▸ **Stated task**:
The lines to extract run from the first line of the entries through the line that contains "loft(bm, [(at(px, py)"; reproduce exactly those lines and no others.
== == ==
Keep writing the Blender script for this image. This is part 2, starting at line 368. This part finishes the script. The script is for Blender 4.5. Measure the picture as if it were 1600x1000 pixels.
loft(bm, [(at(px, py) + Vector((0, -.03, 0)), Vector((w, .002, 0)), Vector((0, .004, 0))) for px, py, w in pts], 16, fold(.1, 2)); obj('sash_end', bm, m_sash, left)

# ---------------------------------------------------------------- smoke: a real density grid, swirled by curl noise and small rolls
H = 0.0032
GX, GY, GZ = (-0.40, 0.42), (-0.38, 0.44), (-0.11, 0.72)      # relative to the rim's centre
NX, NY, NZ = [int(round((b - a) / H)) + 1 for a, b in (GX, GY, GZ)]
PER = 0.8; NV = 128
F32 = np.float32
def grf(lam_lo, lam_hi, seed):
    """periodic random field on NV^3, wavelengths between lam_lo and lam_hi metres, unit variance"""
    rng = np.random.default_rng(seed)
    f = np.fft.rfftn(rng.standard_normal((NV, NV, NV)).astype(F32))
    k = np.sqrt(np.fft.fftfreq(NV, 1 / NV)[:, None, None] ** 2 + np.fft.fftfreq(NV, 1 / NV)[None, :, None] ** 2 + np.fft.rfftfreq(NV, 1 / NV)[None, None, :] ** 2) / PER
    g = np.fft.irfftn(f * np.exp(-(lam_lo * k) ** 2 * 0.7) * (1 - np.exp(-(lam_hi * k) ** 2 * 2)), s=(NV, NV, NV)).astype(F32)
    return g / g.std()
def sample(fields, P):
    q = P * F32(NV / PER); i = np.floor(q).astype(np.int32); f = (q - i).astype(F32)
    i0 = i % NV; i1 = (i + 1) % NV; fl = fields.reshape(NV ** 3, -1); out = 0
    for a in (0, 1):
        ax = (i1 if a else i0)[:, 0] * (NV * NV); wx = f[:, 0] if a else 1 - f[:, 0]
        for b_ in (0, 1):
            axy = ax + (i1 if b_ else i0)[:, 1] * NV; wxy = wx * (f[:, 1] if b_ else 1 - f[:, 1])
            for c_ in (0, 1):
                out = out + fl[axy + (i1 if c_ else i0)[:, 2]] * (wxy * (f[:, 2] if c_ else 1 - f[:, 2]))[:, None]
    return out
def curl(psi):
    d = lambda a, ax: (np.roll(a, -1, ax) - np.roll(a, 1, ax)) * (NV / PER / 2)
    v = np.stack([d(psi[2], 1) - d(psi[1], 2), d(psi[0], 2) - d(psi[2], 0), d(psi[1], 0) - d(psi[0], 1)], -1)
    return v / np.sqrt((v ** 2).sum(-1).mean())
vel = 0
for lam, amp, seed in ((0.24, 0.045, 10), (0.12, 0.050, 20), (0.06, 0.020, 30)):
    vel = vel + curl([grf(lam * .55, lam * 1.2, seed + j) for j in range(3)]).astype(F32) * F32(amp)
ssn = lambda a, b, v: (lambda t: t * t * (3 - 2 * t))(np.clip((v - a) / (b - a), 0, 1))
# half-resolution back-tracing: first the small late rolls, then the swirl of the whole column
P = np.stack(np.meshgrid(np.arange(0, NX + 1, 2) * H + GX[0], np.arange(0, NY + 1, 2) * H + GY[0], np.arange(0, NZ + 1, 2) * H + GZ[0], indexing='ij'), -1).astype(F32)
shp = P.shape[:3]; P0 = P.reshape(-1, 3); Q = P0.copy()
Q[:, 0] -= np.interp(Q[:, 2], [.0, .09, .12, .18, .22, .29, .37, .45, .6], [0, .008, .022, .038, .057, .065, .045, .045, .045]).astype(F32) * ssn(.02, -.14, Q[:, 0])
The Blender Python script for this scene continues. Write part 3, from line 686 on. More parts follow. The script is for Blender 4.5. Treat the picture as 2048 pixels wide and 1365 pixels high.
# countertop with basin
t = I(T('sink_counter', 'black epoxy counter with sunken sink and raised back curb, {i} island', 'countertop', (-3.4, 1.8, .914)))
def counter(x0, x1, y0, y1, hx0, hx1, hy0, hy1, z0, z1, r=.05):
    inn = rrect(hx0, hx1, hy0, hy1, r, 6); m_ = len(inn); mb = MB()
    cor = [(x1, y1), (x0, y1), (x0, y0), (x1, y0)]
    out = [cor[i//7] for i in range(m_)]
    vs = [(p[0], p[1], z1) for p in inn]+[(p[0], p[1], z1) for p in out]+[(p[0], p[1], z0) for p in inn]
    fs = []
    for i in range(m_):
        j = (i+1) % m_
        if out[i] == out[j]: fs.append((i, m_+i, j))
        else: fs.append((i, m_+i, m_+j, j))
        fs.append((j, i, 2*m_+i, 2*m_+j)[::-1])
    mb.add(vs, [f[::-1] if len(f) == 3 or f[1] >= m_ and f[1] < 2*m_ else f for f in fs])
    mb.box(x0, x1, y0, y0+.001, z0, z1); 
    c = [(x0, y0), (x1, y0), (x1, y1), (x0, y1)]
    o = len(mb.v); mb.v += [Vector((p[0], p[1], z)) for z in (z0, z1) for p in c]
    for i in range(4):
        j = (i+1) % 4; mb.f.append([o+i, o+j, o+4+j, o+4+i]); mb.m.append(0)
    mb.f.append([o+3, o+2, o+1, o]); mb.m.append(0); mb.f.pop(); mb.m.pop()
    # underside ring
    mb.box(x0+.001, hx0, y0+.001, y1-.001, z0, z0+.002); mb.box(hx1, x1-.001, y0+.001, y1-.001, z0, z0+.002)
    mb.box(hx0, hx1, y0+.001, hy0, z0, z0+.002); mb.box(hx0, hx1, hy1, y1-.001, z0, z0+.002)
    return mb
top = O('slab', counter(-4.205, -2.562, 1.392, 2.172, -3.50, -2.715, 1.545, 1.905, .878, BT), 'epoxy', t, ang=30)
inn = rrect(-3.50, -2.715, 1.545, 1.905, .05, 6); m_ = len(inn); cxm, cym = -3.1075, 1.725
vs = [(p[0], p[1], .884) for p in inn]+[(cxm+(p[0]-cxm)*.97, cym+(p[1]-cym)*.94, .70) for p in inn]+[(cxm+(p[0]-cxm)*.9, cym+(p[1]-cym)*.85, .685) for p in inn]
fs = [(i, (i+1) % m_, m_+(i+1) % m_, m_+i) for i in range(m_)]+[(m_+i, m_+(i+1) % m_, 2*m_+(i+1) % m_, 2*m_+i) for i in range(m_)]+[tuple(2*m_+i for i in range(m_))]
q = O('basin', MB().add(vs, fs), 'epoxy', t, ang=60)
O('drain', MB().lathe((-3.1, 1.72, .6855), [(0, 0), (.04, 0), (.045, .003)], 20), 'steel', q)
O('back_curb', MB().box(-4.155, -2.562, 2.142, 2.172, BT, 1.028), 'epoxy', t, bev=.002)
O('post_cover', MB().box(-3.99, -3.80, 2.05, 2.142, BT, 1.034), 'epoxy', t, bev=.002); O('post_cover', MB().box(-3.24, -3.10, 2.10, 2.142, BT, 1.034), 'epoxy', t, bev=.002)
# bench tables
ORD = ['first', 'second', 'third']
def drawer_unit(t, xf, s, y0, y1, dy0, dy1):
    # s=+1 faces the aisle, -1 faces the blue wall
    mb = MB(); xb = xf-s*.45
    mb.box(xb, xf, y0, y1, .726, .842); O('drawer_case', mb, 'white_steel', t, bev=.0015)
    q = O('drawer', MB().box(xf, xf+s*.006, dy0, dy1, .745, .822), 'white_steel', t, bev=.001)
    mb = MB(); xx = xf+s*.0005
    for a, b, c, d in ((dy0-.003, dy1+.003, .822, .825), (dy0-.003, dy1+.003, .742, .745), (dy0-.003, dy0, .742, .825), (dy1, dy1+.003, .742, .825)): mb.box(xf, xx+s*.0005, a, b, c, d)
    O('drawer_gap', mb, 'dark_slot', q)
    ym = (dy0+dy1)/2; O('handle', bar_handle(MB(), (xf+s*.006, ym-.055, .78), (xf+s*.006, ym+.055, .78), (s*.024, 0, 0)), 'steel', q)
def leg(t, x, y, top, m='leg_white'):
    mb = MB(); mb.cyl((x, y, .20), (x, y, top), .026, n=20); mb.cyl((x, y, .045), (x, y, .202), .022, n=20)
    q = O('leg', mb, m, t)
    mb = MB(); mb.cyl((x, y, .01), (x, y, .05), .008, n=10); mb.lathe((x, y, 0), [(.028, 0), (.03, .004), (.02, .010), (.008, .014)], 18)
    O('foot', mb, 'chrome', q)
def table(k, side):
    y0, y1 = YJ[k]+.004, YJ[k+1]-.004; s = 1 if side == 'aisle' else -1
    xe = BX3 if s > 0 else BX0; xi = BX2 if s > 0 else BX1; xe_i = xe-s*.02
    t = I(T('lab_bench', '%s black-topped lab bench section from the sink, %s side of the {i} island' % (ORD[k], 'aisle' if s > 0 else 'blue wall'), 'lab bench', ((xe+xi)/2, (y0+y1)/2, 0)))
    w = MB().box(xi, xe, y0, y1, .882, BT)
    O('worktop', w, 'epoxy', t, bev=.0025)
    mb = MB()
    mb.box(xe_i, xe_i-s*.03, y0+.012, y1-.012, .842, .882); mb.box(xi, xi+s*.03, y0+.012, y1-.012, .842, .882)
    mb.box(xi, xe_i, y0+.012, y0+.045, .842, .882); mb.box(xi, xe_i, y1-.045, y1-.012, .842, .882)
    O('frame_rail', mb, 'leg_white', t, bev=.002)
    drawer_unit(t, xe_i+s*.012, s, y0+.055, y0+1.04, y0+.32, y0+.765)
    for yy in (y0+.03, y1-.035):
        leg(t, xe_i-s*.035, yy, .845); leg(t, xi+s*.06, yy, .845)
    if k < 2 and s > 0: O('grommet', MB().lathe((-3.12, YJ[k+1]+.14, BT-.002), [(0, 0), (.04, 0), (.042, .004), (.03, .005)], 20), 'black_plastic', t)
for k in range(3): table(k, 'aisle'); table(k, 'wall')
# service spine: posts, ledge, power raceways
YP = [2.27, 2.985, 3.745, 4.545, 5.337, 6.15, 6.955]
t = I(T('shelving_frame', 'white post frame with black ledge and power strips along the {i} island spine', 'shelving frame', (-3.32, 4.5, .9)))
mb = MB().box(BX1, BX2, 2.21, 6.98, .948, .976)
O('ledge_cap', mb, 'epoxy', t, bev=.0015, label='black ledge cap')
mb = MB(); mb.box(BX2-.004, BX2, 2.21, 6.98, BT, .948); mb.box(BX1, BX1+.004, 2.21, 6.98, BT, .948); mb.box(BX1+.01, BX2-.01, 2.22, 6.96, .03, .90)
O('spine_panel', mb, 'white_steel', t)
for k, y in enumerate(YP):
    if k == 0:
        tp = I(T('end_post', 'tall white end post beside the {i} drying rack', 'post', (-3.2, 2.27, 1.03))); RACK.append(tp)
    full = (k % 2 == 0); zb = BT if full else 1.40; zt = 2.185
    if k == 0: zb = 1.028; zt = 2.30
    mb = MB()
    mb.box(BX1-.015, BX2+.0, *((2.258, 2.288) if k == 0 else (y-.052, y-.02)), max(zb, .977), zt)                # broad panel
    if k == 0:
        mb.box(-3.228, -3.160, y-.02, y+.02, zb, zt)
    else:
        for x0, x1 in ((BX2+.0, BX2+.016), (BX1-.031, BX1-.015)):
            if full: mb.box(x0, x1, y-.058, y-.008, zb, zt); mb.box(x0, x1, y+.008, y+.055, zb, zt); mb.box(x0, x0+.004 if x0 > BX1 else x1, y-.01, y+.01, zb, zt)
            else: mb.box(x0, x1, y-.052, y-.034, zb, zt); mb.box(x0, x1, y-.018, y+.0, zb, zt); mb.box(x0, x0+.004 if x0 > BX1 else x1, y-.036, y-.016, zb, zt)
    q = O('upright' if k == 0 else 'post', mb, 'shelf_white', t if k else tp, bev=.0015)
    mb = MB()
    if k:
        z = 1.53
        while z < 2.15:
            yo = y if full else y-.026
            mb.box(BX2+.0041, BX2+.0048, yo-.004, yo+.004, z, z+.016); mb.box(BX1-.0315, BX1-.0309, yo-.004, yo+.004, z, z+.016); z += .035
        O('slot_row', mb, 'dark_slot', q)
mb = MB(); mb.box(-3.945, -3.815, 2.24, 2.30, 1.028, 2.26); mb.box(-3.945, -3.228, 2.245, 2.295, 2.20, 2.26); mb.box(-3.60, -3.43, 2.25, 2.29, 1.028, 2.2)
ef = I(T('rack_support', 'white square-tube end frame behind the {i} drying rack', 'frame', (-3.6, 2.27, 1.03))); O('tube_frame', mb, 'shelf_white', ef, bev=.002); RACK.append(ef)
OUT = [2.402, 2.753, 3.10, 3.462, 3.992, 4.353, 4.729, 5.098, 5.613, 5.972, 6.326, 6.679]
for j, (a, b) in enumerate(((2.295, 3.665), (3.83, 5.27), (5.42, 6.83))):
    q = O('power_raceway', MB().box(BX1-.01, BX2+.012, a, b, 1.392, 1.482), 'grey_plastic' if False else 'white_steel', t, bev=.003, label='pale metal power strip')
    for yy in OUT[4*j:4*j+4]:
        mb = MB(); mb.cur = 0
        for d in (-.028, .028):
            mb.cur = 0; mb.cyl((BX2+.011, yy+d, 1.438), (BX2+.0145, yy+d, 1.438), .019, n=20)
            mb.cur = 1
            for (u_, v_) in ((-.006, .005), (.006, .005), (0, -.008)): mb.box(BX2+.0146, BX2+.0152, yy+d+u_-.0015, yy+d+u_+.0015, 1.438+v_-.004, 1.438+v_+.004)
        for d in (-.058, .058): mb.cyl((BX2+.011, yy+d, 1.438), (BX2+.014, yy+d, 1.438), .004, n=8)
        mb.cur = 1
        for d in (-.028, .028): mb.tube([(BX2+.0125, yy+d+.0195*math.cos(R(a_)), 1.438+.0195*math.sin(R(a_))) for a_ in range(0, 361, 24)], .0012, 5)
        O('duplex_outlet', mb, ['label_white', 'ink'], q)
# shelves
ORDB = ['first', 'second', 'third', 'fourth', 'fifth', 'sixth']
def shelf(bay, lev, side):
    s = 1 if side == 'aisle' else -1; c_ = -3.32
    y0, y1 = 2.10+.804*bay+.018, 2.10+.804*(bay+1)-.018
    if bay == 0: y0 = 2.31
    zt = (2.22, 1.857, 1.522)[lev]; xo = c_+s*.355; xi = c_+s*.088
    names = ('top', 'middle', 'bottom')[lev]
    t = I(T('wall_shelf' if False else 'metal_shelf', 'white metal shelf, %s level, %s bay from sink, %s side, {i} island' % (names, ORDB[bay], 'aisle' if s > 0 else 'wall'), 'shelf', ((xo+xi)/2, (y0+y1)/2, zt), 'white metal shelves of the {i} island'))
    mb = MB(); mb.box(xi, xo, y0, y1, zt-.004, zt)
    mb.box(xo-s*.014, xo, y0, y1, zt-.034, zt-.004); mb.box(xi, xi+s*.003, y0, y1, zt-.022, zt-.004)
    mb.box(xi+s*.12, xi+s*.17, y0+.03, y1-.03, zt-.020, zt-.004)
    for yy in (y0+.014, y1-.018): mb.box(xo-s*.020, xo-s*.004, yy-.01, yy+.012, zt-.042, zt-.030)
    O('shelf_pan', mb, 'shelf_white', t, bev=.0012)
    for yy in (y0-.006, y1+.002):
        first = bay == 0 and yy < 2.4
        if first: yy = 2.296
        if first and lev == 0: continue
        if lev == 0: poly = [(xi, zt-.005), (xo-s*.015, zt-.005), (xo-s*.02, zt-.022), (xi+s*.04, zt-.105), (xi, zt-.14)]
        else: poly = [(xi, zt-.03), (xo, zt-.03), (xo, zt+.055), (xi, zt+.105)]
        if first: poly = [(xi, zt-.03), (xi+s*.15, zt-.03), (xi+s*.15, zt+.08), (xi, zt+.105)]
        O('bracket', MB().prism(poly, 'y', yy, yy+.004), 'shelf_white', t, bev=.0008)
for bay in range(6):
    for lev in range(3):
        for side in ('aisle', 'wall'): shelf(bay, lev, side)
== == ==
▸ **Reply to the task**:
Keep writing the Blender script for this image. This is part 2, starting at line 368. This part finishes the script. The script is for Blender 4.5. Measure the picture as if it were 1600x1000 pixels.
loft(bm, [(at(px, py) + Vector((0, -.03, 0)), Vector((w, .002, 0)), Vector((0, .004, 0))) for px, py, w in pts], 16, fold(.1, 2)); obj('sash_end', bm, m_sash, left)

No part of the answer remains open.